### What is needed
Separate out the lines that hold "pixels".

### Recorded data
BEGIN

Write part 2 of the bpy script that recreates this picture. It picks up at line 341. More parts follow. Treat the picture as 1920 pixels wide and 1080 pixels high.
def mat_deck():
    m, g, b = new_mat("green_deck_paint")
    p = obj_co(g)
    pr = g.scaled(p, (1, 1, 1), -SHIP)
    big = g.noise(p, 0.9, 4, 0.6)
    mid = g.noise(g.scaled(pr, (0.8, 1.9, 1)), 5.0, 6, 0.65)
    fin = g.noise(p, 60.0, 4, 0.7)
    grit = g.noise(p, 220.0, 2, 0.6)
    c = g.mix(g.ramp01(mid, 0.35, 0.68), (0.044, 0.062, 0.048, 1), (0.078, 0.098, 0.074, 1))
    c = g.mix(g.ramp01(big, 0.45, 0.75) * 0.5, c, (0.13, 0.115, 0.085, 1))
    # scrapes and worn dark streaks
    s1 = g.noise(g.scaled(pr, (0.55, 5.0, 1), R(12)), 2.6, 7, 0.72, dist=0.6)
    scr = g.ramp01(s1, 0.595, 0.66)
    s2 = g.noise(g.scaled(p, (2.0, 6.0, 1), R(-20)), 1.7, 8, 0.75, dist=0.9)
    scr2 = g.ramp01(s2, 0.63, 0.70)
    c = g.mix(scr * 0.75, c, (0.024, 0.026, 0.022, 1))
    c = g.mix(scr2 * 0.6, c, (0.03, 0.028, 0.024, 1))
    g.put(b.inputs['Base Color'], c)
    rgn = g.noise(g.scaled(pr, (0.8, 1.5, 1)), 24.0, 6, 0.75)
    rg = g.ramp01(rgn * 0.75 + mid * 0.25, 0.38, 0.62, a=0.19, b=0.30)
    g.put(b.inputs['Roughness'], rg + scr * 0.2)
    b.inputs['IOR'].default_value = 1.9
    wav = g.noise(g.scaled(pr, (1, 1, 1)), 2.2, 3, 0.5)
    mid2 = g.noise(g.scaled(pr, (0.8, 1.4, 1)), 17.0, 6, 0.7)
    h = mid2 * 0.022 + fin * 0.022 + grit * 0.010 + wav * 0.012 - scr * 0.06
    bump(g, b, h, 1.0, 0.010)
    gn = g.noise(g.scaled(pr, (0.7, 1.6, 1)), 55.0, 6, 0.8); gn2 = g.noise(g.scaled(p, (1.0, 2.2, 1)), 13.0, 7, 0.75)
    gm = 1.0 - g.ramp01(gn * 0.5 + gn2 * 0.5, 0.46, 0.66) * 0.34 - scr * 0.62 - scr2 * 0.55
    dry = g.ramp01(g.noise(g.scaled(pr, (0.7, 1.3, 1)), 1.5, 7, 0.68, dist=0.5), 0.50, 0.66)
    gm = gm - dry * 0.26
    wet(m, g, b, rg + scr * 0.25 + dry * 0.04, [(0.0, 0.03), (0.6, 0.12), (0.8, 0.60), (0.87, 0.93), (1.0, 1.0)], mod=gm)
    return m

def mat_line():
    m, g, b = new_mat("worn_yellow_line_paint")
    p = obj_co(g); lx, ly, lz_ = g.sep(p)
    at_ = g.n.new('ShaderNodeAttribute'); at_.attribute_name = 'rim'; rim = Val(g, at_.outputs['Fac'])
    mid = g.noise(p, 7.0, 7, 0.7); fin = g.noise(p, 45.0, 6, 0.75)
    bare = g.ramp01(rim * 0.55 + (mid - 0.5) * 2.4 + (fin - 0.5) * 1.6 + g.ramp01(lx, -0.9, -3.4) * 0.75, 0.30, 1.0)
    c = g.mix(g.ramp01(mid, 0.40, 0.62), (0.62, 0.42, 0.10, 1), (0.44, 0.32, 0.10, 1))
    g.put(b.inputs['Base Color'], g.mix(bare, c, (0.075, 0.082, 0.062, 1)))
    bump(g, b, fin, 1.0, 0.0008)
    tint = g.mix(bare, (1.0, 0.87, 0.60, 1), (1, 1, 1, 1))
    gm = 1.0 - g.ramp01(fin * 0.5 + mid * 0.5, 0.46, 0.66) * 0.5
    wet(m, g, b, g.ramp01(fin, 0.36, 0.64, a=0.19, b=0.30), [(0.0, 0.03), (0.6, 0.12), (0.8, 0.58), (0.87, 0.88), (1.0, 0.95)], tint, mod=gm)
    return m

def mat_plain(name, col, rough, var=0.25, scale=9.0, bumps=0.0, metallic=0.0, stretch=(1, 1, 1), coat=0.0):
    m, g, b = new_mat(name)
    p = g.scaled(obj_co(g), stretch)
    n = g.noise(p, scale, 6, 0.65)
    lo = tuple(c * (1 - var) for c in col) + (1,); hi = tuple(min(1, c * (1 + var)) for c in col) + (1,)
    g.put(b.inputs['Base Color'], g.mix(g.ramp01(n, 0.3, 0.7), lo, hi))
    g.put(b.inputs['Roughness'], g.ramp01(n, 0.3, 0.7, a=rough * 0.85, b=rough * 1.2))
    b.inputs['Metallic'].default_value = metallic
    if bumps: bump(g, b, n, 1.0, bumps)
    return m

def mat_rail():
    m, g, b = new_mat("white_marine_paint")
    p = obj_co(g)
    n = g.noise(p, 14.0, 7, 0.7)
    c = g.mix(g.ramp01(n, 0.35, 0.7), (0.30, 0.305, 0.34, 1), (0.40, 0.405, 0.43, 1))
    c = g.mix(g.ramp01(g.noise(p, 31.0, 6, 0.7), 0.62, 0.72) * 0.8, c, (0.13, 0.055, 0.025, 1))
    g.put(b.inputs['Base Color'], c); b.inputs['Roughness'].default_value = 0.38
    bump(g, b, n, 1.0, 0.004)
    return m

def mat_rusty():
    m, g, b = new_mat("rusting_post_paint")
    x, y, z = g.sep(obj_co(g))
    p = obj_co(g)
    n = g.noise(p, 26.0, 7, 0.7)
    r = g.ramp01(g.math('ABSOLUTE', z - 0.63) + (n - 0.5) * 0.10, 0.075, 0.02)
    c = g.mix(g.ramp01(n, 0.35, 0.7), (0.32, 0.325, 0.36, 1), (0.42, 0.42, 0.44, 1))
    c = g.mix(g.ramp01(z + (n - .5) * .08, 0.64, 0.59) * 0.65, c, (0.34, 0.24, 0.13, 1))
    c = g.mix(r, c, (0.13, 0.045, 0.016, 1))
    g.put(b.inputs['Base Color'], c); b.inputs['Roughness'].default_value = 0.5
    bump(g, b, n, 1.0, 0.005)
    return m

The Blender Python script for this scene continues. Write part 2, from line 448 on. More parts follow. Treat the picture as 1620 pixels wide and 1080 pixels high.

END

### Answer below
Write part 2 of the bpy script that recreates this picture. It picks up at line 341. More parts follow. Treat the picture as 1920 pixels wide and 1080 pixels high.
The Blender Python script for this scene continues. Write part 2, from line 448 on. More parts follow. Treat the picture as 1620 pixels wide and 1080 pixels high.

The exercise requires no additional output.